Choosing freedom and using courage


On the eve of the Iraqi election

Jeff Jacoby writes in the Boston Globe.

Iraqis are not about to forget where they have been or to yield easily to those who would drag them back there. Threaten to kill them if they vote, and 8 million turn out on Election Day. Blow up a dozen men applying to join the police force, and the survivors are back in line the next morning.

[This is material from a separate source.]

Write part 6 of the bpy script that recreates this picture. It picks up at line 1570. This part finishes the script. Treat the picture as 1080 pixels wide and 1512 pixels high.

Yes, there is violent death in Iraq today, as there was in the old Iraq. The difference is that then Iraqis were subjects, defenseless against one of the most brutal dictatorships on the planet. Now they are citizens of a nation that is transforming itself into the freest and most progressive democracy the Arab world has ever known. Then, they lived with daily terror and misery, and faced a future that promised only more of the same. Now, Hussein and his lieutenants are on trial, and the future Iraqis face is one they know will be of their own making.

At a time when American Democrats are adamantly proclaiming defeat (''The idea that we're going to win the war in Iraq is an idea which is just plain wrong" -- Howard Dean) and ''realists" deride the quest for Arab freedom (''You're not going to democratize Iraq" -- Brent Scowcroft), the optimism of the Iraqis is marvelous to behold. In a new poll, seven out of 10 Iraqis say their lives are going well; 69 percent expect conditions in the country to improve in the year ahead; three-quarters express confidence in this week's parliamentary elections.

Less than three years ago, Iraq was a place where dissent was crushed, freedom of speech unknown, and civil liberties nonexistent. Today it swirls and bubbles with democratic excitement. Thousands of Iraqis are running for office in this week's election. The sights and sounds of self-government -- political posters, passionate debate, radio and TV commentary, candidates pressing the flesh -- are everywhere. It is an extraordinary moment in Iraqi, and Arab, history.

I've got nothing left to add before the Iraqi election (third one this year that was never supposed to happen). It's their nation, their freedom, and their choice. That is the real battle, all the rest of it is just so the Iraqis get the chance to make and keep their own choices.